The grounds for arrests have similarly been a cause for confusion, Şık, for example, was arrested for allegedly supporting Ergenekon when his unpublished book was allegedly found on internet news portal OdaTV computers, while evidence against Mustafa Balbay comprised of documents seized from his home and office, which he states were notes and recorded conversations with government and military officials conducted for the purpose of his journalism.
Again, the same anti-terrorist legislation has resulted in the arrest of several Kurdish journalists for what authorities say is dissemination of propaganda aligned with the banned Kurdish Worker’s Party, or PKK, and related organisations.
As political tensions in the country increase, vague legal frameworks continue to be the enemy of not only journalists, but also other groups, most significantly students – all of whom are being taught to fear the implications of expressing their thoughts. Despite there being talks on revising the anti-terrorism legislation to narrow its scope, it is clear that the major link between the above arrests is the presence of a voice of opposition and the lack of a strong legal framework to ensure a sound judicial process.
Today, journalists such as Nedim Şener, Ahmet Şık and Mustafa Balbay, still face jail time if sentenced and it is only with a revision of the law in question and the wider legal framework relating to journalists that the profession will be able to develop and fulfil its democratic role.
The Indian judiciary, with its prickly ego and halo of righteousness, has always wielded the sword of “contempt” in a swashbuckling manner.
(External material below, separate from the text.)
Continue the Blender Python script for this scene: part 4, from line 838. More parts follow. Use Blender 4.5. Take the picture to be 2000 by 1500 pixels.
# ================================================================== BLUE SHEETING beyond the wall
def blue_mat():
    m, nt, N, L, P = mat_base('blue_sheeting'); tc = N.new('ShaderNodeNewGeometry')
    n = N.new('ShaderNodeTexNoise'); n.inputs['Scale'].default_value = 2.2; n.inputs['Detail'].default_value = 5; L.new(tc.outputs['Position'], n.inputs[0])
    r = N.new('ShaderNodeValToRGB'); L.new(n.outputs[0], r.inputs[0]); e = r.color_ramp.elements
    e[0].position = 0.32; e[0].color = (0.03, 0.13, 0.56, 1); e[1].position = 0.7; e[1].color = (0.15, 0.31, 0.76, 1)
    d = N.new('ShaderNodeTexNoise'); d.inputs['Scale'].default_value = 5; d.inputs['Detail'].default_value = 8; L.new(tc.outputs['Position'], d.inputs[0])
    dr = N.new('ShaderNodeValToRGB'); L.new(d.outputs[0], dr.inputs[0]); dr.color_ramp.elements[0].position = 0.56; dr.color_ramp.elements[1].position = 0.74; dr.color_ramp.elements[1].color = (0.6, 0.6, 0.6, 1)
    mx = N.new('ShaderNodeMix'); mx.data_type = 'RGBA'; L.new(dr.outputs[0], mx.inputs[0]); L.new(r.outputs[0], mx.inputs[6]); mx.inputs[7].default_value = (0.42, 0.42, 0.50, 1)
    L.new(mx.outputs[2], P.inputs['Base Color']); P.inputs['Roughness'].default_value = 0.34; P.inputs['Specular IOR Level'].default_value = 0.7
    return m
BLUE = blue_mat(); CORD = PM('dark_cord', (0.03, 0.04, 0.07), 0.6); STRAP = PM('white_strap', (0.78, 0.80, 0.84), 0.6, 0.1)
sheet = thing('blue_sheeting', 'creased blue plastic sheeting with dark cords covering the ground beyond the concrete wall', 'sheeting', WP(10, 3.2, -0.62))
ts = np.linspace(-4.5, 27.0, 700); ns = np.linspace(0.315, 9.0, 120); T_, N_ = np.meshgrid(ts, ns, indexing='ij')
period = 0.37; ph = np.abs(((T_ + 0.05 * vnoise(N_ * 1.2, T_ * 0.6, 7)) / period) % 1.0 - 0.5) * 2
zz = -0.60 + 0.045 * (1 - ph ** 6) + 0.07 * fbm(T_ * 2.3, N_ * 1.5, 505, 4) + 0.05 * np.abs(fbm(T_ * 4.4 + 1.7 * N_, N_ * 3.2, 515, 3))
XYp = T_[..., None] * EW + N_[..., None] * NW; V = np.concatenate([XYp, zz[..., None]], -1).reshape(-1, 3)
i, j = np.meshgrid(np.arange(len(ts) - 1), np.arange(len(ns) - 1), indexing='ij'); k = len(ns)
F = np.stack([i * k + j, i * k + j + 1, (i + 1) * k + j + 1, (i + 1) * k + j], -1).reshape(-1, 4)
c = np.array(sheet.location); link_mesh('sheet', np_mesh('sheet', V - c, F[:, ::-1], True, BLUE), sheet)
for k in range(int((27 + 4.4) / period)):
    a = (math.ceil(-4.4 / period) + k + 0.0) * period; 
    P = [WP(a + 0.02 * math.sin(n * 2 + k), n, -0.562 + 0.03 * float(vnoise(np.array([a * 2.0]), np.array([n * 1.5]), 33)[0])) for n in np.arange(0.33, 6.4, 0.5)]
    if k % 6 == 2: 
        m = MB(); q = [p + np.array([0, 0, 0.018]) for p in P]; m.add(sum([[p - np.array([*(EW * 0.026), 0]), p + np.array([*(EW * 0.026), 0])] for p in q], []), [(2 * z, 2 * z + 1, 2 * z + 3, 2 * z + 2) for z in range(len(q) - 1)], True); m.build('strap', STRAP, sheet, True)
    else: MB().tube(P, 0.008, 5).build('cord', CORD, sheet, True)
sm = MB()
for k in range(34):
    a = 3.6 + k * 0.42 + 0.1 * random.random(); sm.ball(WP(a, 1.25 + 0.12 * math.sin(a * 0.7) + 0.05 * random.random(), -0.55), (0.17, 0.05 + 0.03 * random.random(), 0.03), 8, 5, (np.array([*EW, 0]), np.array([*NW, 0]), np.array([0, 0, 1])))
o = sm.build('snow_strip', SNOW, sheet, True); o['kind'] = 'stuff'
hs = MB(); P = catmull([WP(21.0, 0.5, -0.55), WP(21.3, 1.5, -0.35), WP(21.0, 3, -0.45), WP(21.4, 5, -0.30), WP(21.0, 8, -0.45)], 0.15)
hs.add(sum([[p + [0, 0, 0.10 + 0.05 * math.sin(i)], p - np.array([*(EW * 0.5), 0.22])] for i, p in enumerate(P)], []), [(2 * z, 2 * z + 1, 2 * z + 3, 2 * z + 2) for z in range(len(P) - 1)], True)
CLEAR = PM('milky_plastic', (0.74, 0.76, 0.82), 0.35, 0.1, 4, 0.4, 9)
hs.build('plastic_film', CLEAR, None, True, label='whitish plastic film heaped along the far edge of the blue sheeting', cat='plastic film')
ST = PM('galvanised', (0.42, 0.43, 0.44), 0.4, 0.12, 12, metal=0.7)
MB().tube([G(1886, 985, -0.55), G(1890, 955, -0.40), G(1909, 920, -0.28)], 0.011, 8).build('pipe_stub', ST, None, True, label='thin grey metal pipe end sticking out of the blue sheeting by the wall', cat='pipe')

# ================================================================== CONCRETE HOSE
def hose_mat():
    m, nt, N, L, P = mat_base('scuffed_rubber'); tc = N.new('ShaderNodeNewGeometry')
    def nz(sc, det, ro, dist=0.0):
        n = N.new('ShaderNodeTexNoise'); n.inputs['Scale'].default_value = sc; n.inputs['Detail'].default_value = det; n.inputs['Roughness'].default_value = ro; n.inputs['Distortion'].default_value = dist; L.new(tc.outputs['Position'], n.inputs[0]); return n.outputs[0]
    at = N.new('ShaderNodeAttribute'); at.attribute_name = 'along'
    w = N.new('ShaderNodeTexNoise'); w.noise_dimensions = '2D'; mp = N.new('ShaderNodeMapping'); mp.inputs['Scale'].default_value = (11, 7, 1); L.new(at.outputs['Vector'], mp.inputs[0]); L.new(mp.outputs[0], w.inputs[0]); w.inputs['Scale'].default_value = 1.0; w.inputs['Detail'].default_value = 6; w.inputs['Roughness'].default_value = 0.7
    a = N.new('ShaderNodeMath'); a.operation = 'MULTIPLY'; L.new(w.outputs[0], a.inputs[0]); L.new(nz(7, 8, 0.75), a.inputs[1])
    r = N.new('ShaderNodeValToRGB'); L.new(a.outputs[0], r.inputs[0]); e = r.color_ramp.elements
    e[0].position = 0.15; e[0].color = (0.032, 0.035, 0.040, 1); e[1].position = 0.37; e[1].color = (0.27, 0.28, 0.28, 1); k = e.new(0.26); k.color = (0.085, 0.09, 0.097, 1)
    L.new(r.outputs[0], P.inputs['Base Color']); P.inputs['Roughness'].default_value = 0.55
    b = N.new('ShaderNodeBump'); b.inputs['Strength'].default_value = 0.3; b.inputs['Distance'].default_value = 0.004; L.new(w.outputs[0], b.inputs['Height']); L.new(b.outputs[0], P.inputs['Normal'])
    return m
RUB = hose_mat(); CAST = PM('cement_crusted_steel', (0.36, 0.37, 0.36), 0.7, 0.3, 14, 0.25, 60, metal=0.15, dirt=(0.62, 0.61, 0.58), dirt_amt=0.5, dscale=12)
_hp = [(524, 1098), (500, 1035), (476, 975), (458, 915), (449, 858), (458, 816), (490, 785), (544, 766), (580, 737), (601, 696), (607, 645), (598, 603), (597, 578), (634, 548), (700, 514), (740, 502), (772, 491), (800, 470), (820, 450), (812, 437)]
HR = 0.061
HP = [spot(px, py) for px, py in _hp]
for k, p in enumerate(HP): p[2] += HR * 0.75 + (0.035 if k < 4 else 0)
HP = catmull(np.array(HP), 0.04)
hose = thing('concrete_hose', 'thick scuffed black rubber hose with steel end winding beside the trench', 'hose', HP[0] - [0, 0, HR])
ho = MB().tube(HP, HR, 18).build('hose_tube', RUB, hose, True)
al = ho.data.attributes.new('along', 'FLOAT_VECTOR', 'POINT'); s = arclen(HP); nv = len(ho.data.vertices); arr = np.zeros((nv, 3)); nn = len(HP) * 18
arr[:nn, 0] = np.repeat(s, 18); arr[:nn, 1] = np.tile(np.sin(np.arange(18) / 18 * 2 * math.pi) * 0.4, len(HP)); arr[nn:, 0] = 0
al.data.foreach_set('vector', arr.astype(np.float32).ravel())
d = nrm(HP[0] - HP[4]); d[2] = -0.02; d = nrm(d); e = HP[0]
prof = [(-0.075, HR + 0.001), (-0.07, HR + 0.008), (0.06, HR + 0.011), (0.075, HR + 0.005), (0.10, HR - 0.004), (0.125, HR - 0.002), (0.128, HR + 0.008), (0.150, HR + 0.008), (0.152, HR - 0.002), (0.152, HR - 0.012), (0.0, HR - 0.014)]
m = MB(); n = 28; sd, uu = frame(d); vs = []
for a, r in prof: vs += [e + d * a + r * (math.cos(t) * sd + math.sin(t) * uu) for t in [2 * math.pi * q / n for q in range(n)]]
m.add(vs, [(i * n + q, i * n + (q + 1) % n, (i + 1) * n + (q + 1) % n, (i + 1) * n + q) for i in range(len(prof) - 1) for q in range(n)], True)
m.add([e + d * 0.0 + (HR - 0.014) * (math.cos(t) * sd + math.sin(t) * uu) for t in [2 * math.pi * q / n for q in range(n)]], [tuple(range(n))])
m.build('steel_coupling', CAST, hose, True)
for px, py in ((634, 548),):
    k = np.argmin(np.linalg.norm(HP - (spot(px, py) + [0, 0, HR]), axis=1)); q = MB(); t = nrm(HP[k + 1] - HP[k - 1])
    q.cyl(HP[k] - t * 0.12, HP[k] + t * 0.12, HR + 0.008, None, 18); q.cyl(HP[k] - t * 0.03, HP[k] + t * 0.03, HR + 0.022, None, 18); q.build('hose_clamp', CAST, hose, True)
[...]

In 1995, the movie Gentleman had some scenes in which judges were shown as being subservient to politicians, and susceptible to bribery. The filmmaker had two options- delete those “offending” scenes, or face prison for contempt of court. Needless to say, he settled for the former. Then in 2001, a fortnightly magazine carried out a performance evaluation of some judges of the Delhi High Court, and published a Report Card, grading them on integrity and competence. The court saw red at this “scandalising”, and slammed a sentence for conviction. Of course, the court praised itself: the judiciary was the “messiah” which protected the press and media from state interference. Meanwhile, when it comes to allegations of personal misdemeanour and malfeasance by judges, nobody needs to even petition the court. It swoops down on its own and muzzles the press.
However, this imperiousness pales in comparison to the Delhi High Court’s award of a gag order in the case of Justice Swatanter Kumar, a retired judge of the Supreme Court, accused of sexually harassing one of his female interns. The 16 January order is nothing less than a generous reward to a SLAPP suit, and worse, it also reveals a manifest bias in favour of the plaintiff, almost as if there was a concerted effort to stifle accountability.
On 30 November 2013, a former intern filed a complaint of sexual harassment against the judge, and when the Supreme Court declined to intervene, on 10 January, she took recourse to a PIL (Public Interest Litigation) before the same court. Coming right on the heels of another similar case, it made to all the front pages and television channels. Though there were some headlines which could have been phrased better, not a single paper or channel even remotely speculated on the veracity of the allegations. All they did was quote from the complainant’s petition and disclose the name of the judge. On 14 January, a phalanx of legal eagles threw their lot in with the accused judge and made a beeline for the Delhi High Court. Their vociferous assertion was tha newspapers, television channels, and the intern had colluded to tarnish the reputation of an upright judge by leveling malicious and scurrilous charges.
Two questions hit us at this juncture. One: when the petition was pending before the Supreme Court, why would the plaintiffs rush to the Delhi High Court, unless of course, forum shopping was their objective ? Two: if their beef was with the allegedly defamatory reportage, why would they also sue the intern?
Parsing the order granting an interim injunction might hint at some answers. The issue before the court was a simple one – whether the defendant newspaper and television channels’ actions amounted to trial by media and resulted in adverse publicity against the accused judge. (Un)surpringly, Justice Manmohan Singh starts by praising the judge’s sterling record on the Bench, and arrogates to itself the right to decide whether there was a smidgen of truth in the allegations. He also holds forth on the need for a statute of limitations in cases of sexual harassment. Then he cites a Supreme Court judgement which had justified prior restraint on reportage and in one fell swoop imposes a blanket ban on reporting of the case. This ban’s scope is scary- besides media houses, “any other person, entity, in print or electronic media or via internet or otherwise” were also drawn in.
Effectively, it means that no one, not even a person or a blogger not connected with the case, could write, or even tweet anything about it. When in most jurisdictions bloggers are being granted the same protection as journalists, could there be a more regressive step?
Legally India, a web portal had used a heavily pixelated image of the judge, so as to eliminate any identifying marks and carried a report totally in accordance with the court’s injunction. Despite that, the fire-and-brimstone emails it received from the plaintiff’s solicitors leave no room for doubt- that intimidating into silence is the only objective. The plaintive plea about irreparable damage to reputation is only a chimera.
A free press is indispensable for speaking truth to power, even the vast powers of the judiciary. Moreover, the Constitution of India makes it incumbent upon the judiciary to protect the press so that accountability and rule of law do not remain mere shibboleths. And when this same august institution clearly appears to champions SLAPP suits, it is indeed a mockery of the rule of law, as a livid Editors Guild said without pulling any punches.